Thursday, January 15, 2015

Shaving Brush as Olympic Power Lifter?

I chuckle every time I read a comment from a shaver that repeats one of the silliest shaving myths that I've heard:

The action of applying shave soap to face with a brush "lifts" the whiskers
in the lather, thus making them "stand up" for the shave.

The brush and lather "lifts" stubble like an olympic
power lifter raises heavy iron? Um, not a chance.
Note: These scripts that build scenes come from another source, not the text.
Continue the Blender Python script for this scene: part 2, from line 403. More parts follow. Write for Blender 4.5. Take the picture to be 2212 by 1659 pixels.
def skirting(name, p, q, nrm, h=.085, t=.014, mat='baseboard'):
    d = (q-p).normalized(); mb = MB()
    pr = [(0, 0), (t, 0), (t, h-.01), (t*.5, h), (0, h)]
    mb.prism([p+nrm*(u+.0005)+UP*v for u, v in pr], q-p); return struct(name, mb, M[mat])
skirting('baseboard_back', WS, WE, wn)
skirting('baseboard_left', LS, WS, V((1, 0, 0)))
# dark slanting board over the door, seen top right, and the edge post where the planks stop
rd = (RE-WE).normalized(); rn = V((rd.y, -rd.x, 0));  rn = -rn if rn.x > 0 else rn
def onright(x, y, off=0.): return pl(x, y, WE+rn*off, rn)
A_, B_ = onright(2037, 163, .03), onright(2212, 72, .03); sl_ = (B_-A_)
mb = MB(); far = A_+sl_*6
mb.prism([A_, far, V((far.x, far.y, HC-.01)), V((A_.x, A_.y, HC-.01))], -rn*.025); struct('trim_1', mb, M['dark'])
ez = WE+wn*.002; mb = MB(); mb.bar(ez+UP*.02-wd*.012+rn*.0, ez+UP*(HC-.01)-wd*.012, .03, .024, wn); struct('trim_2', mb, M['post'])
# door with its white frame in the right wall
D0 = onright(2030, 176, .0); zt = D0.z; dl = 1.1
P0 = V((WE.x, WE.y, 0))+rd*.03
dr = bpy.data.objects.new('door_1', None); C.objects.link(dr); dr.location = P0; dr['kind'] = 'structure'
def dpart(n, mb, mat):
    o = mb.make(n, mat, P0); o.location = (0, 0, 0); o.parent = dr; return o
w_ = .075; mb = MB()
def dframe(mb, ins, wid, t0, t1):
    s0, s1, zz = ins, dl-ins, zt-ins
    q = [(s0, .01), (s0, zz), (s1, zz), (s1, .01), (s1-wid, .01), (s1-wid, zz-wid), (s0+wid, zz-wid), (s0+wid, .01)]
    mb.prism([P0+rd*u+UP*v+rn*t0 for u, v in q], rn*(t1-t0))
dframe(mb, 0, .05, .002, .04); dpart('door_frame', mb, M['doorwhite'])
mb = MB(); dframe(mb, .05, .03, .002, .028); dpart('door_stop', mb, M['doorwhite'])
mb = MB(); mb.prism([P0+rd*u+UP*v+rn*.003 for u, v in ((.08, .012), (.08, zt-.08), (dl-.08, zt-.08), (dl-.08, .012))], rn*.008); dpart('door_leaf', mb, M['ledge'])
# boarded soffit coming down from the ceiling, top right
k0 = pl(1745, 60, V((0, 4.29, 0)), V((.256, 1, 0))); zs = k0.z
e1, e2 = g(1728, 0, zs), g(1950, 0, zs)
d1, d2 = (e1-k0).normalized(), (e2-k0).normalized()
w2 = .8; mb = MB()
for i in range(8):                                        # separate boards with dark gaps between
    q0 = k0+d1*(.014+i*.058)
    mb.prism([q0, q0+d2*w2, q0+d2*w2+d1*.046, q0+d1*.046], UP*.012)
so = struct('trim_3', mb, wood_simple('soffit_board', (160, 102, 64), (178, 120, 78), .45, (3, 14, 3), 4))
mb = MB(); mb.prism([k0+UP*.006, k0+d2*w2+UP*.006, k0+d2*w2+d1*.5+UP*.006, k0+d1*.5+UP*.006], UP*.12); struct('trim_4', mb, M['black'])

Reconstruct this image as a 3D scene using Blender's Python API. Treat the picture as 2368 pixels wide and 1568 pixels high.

If you shave every day as I do, the hair is too short and wiry to have its natural orientation changed by swirling lather over it with a moisture-softened shaving brush. In fact, my stubble is so coarse, I believe I could use it instead of sandpaper to smooth wood. [UPDATE: Also, if the hair is longer, then the shape of it may change in the lather, but the first key fraction of a millimeter at the skin level does not change significantly, does not make shaving more effective.] If you think that a brush lifts a day's growth of stubble any more or less than simply wetting and washing one's face, you need some kind of surgical logic implant.

I also kind of chuckle when a badger brush is extolled as being soooooo much better than boar. Different, yes. Somewhat softer against the skin, yes. Way better? Really? Seriously? Could it be that that evaluation is simply a rationalization of the silly price that some pay for a simple shaving brush?

However, I have repeatedly, objectively seen that bristle type can matter with some soaps when building lather directly on the face. Whether boar or badger doesn't matter much in my experience, but I have objectively, repeatedly seen a difference in the lather-making capability of my little Omega brand Syntex brush. When compared to either boar or badger, the synthetic bristles don't build thick lather as efficiently. This is most evident when face lathering.

When lathering my preferred shave soap, it has some significant superfatting* to be more skin friendly, but it also therefore requires a technique adjustment to make good lather. Another consequence of this superfatting is that my synthetic-bristled brush makes fine lather in a five-inch lathering bowl, but not so readily when I skip the bowl and instead face lather. My natural-bristled brushes (both boar and badger), on the other hand, make lather in a bowl or on my face just fine.

Omega Syntex.
Why is my little Omega Syntex an inferior face latherer? Could be a number of factors. I suspect that the bristles tips are different than natural ones; the synthetic tips are likely more blunt. The synthetic bristles are also stiffer. The knot is also tighter, more cylindrical, less fan shaped on my Omega Syntex. Whatever the underlying reasons (and if I had to bet, I'd suggest it's the blunt bristle tips), the synthetic bristles on my brush don't seem as capable to whip the necessary air into the soapy slurry to transform it into rich lather.

This implies that the Omega Syntex likely won't be the travel brush that I had originally envisioned. I had thought that I'd skip lugging aq bowl altogether, and just bring a stick of shave soap and a small, light brush, and face lather with it.

However, if I'm wrong about its ability to lift whiskers, maybe I can use the brush to lift some boxes into my attic.  ;-)

Happy shaving!

*Superfatting is a soap-making term that implies that residual fatty acids are left in the soap after all the alkaline reactants are used up. This is usually done to ensure that the soap is less harsh, less drying on the skin.